Line by line, reproduce exactly the beginning of the listing below, ending with the line that contains "CAMH, FPX, TH = 1.466, 1153.0, 0.0234" and adding nothing.

▽

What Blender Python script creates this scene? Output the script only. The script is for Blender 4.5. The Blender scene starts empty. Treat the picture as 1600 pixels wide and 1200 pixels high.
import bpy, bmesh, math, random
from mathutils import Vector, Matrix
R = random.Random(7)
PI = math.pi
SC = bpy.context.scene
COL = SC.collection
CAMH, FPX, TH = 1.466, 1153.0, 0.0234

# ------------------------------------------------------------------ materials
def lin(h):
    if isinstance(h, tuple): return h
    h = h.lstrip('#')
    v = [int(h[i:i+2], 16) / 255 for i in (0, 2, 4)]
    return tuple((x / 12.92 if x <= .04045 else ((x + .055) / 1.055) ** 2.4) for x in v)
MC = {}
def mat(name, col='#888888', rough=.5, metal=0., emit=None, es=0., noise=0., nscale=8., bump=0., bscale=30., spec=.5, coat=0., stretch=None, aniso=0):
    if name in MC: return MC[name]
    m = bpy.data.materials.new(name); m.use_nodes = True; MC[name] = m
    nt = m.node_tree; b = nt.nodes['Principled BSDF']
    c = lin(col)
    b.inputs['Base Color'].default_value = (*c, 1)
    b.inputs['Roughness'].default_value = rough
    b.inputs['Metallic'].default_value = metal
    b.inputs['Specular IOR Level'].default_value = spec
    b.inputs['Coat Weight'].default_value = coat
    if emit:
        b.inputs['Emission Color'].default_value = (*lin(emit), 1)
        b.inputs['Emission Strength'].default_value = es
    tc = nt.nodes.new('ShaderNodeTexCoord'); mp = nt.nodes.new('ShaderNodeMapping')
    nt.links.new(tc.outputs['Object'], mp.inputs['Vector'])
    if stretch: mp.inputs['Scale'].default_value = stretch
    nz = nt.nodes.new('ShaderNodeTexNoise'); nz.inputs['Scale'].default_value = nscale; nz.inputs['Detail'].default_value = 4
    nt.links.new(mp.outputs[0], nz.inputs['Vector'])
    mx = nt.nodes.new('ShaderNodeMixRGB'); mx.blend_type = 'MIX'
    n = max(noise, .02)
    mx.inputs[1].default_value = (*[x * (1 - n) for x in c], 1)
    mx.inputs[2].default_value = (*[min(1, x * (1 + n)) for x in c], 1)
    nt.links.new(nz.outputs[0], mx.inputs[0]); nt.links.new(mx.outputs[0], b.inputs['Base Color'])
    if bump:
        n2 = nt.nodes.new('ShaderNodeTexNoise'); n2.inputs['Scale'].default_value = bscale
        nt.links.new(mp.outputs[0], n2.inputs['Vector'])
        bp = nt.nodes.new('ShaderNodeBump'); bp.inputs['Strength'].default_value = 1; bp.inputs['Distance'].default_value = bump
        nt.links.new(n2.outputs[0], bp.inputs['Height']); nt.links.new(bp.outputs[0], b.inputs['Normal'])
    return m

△

Correct answer:
What Blender Python script creates this scene? Output the script only. The script is for Blender 4.5. The Blender scene starts empty. Treat the picture as 1600 pixels wide and 1200 pixels high.
import bpy, bmesh, math, random
from mathutils import Vector, Matrix
R = random.Random(7)
PI = math.pi
SC = bpy.context.scene
COL = SC.collection
CAMH, FPX, TH = 1.466, 1153.0, 0.0234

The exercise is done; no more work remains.